When you think of scholars researching the digital world that surrounds us, you might imagine computer scientists writing code or engineers constructing robots. However, the digital revolution is opening new challenges and possibilities for researchers focusing on Humanities perspectives.

If you’ve recently studied a university course in Humanities, you will have encountered the digital: searching digital library catalogues, reading digital articles or books, examining online museum or archive collections and using digital tools to write assignments. You may have wondered how a manuscript or print book was transformed into text that you can read and search online, or what more can be done with such digital artefacts beyond reading or browsing.

You may have come to this course because you are curious about the digital world that permeates everything we do. Almost all our activities, from booking a flight to connecting with our friends, are done digitally and leave digital traces. The past thirty or so years already provide relevant digital material to Humanities scholars, such as email archives or electronic artforms. So how we can study the digital texts, images and traces we are creating to provide evidence of social, economic and cultural patterns?

Both perspectives, using the digital to study the documentary record of the Humanities (books, archives, artworks, etc.) and using Humanities perspectives (history, literature, art history, etc.) to study new digital documents, are legitimate. This course will both familiarise you with Humanities research in the digital age and help you ask questions of digital materials and tools.
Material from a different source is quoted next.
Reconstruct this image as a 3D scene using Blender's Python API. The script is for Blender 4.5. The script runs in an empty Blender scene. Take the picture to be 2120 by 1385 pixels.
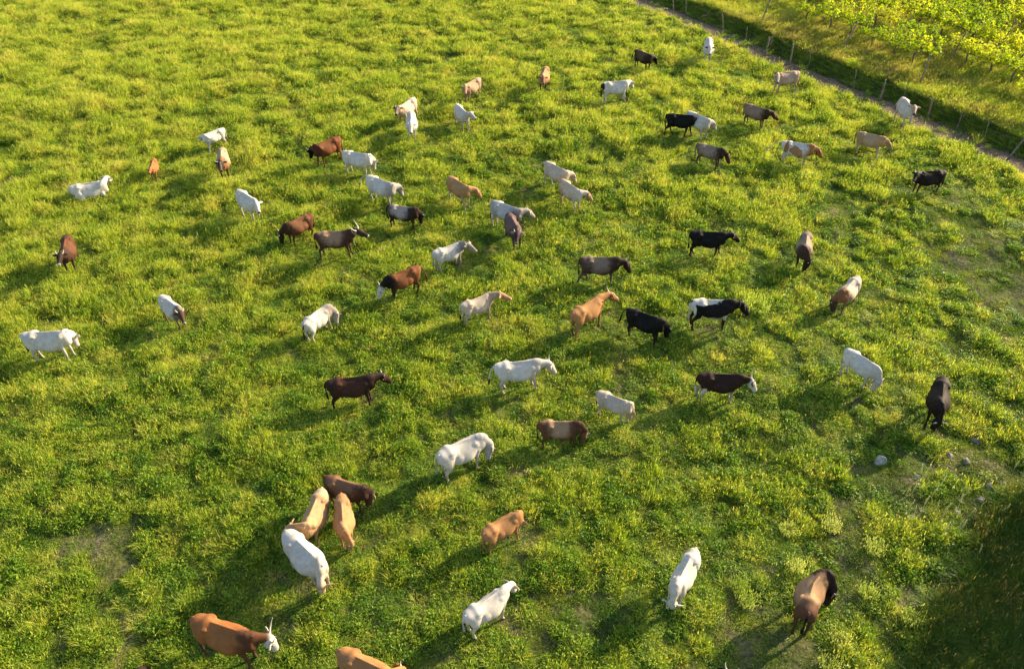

Understanding the provenance of your records, their conditions of use, their capabilities and limitations are vital to becoming a proficient reader and creator of digitally-aware research, as you will learn in this course.

‘Historians … may be facing a fundamental paradigm shift from a culture of scarcity to a culture of abundance’ (Rosenzweig, 2003, p. 739). Pioneering digital historian Roy Rosenzweig realised that the digital provided a fundamental challenge to the Humanities, whose students are trained to investigate and extrapolate or infer larger contexts from the traces that survive from the past. Today presents the opposite problem: an overabundance of evidence that is impossible to analyse for a lone scholar.